The problem here is that I am reading this Op-Ed and you may have, but the constituents of the congress critters [left and right populist wings] who knocked over the hard fought improvements over Paulson's original ransom note...they are not reading. Are those the congress critters that have gained congress a 15% approval rating this afternoon, or is it the ones who voted for the so called bailout. After FCC deregulation and the '76 ruling that money can talk, tox radio and Reagan's cheer leaders have managed to make education synonymous with "elite", any recitation of degrees or non-business accomplishments synonymous with "elite", "intelligent" synonymous with "elite" and finally, "elite" so dirty a word [despite the fabulous financial power of those who have crafted this shift] you can affix to any enemy of conservatism. Obama may break that spell...I fevently hope so. They try to make wealth a mark of elitism but it has backfired at last in the case of McCain. I think it is time that the standard for expert and professional services this country desperately needs be faced up to: we cannot have another administration that bypasses the best candidates for appointment to regulatory jobs based solely on a few litmus test questions or Old Boy connections. It is not likely the protofascist constituency will quickly mend its ways. Still, I hope that a sound drubbing and the spread of actual financial pain to the stiff necked rabble that simply have not learned where their bread is buttered may reduce that constituency, may make a few percent more realize they should have been reading at places like the NY Times and disabuse them of the false comfort of their jingoism in favor of a broader attention to real news. The best elites, of course, are not exactly what the name, or the connotation of class distinction it has been laden with, imply but a wish to do better rather than to be better that has come true by some effort and which invites others to follow and to join.

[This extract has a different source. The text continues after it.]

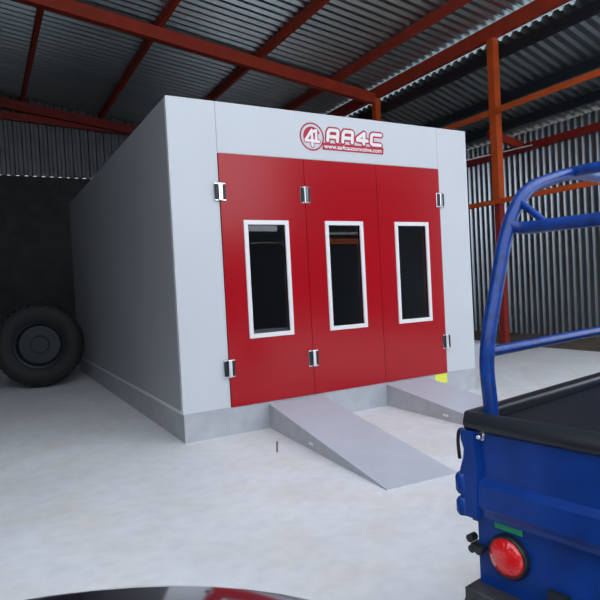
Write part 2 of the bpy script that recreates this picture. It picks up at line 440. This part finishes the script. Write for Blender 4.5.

The rapidity with which poverty trickles down, as compared to the tax gifts to billionaires most of which never trickled down, is stunning. Speaking with Barney Frank this evening, Anderson Cooper asked whether the bailout might pass the house on the second try. Frank answered by saying that reality had bitten share holders, in their retirement accounts almost instantly on Monday and that reality might soak through the skulls of the hold-out republicans who had seen the tax consequences as real and dismissed the economic connectedness we all suffer and occasionally benefit from. CNN reported in that same segment that in a week's time the 55+ demographic, one eye on their shriking 401K acccounts, moved from net approval of McCain to the utterly unlikely stance of favoring Obama slightly...that demographic has never moved for any reason but percieved security. The "socialism" against which the Republican purists were holding out is the security play at the moment, and more comfortable territory for Democrats.


BTW, liveblogginly speaking, Bill Clinton is on CSPAN, stumping for Obama before a crowd in FL and man, are they loving that. He has great delivery and I am pleased at the points he is making.